The official figure used when referring to the total of child deaths in State care over the decade has been about 23, but the Sunday Business Postreported yesterday the HSE believed that figure to be closer to 200.
However, the HSE in a statement yesterday said “the accurate figure” cannot be confirmed until its review is completed. “As such, reports in the media today are based on speculation and cannot be relied upon,” it added.
In March, Mr Andrews conceded the number of deaths over the decade may have been higher than 23. His spokesman said he wrote to the HSE a few weeks ago asking it to validate the figure of 23 he had used in the Dáil, and he was still waiting for data.
“If the numbers were significantly higher, that would be extremely worrying and there would be serious questions to be asked,” his spokesman said. But, to the best of Mr Andrews’s knowledge, at this point the 200 figure was speculative, he added.
Furthermore, he said Mr Andrews had been frustrated at waiting for a definitive figure from the HSE, and the fact it could not immediately retrieve the data.
Fine Gael’s spokesman on children Alan Shatter said if 200 children have died, it is a scandal of enormous proportions which demanded an immediate response from Mr Andrews.

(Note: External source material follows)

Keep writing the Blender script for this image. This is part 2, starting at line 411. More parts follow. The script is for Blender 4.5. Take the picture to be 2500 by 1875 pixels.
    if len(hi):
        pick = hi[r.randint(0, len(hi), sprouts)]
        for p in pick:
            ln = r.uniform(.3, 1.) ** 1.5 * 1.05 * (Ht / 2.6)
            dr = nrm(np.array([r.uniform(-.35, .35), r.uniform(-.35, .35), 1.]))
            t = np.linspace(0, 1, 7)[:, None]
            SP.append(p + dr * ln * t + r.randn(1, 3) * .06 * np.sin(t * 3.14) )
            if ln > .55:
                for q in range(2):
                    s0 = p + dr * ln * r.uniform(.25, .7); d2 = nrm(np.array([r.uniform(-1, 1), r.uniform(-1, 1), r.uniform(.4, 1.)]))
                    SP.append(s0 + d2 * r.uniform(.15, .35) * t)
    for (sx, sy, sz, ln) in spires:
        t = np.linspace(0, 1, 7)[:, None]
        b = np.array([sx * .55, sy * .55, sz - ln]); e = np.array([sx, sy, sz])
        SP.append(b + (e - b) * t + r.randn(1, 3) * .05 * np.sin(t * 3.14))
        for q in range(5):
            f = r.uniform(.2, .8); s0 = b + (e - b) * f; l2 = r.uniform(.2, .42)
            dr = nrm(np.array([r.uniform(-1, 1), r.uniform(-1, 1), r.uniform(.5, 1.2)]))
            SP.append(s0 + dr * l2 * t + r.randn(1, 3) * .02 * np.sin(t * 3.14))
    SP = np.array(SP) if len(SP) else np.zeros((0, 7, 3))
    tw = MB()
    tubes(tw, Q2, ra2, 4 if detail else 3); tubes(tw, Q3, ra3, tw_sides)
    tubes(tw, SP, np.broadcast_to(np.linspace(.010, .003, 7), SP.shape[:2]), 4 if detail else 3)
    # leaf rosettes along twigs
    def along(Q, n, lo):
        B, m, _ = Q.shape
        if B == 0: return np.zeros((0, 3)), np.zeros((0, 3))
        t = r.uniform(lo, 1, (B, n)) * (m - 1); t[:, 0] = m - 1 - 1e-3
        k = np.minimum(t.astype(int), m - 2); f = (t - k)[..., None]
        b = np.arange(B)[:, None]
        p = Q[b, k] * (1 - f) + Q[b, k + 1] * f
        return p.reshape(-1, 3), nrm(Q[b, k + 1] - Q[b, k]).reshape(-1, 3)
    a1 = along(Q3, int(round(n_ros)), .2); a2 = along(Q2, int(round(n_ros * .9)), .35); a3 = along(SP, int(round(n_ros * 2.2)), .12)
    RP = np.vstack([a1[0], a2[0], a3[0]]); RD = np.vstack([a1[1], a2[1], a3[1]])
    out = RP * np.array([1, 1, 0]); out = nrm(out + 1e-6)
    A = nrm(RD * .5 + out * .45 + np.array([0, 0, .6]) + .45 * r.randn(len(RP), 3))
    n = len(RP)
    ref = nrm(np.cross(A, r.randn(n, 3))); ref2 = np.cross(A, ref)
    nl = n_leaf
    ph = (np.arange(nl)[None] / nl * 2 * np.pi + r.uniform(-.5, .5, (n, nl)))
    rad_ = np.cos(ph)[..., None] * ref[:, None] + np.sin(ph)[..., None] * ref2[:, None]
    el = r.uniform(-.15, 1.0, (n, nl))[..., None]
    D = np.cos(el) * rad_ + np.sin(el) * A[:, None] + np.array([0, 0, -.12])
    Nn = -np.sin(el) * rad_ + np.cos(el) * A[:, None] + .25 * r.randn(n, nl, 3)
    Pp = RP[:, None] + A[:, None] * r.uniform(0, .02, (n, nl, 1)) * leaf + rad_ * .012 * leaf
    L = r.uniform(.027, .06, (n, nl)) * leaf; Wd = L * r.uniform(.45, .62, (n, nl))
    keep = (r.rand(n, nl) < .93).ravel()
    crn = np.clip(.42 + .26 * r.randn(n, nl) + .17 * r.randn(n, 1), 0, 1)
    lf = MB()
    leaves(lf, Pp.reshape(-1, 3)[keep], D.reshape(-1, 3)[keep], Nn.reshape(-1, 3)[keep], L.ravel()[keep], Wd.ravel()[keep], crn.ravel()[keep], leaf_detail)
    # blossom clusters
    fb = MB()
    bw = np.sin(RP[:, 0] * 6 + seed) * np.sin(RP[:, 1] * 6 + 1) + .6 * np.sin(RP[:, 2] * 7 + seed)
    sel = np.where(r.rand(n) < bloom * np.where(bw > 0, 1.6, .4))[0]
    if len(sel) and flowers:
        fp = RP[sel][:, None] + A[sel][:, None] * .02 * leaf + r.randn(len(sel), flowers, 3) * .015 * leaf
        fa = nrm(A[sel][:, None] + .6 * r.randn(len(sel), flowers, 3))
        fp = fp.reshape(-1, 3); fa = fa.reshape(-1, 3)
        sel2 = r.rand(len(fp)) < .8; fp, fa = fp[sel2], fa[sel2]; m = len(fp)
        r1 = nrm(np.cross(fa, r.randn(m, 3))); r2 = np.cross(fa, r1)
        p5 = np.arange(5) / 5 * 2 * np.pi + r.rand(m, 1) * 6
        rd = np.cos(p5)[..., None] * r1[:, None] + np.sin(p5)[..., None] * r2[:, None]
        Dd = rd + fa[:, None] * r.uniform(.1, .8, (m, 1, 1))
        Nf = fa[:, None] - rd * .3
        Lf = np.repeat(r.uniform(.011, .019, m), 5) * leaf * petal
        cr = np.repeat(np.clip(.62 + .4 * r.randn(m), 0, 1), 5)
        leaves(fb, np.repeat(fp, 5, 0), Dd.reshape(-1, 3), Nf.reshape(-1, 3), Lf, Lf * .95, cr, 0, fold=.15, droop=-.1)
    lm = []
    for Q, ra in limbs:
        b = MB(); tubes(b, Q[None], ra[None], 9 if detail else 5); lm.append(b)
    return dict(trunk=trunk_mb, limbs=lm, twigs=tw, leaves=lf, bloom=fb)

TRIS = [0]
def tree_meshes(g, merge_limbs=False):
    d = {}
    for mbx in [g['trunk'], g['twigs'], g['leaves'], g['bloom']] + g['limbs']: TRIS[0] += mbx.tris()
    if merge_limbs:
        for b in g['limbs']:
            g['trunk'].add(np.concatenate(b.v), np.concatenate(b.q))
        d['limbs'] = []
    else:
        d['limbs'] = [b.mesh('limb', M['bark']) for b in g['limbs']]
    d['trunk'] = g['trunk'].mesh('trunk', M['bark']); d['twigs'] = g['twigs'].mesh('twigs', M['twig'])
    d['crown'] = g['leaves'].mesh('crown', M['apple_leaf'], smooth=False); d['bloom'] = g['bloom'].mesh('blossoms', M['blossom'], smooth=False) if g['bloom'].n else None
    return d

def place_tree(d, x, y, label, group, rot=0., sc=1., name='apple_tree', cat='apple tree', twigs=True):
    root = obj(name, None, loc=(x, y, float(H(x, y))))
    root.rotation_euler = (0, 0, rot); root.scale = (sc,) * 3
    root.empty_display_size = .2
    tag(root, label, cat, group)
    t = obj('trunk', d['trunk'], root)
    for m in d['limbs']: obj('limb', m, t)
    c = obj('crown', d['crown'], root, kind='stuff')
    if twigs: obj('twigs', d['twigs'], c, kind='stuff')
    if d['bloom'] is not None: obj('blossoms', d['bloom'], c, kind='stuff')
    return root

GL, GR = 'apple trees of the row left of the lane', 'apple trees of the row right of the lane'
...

He said since the appointment by Mr Andrews of Norah Gibbons and Geoffrey Shannon to carry out an investigation into the deaths of all children in care since 2000, he had “received information that the numbers of children who have died in care are substantially greater than the numbers given by Minister Andrews in the Dáil this year and by Minister John Moloney in the Dáil in March 2009”. It defied belief that Mr Andrews remained unaware of the number of deaths.
“How could it be the case that so little value was attached to the lives of these children that until now no action was taken to identify and collate the numbers dying in care or to review the circumstances of their individual deaths?”
The latest child to die while in State care was 17-year-old Daniel McAnaspie, from Finglas, Dublin, whose stabbed body was found dumped in a drain on farmland in Co Meath earlier this month.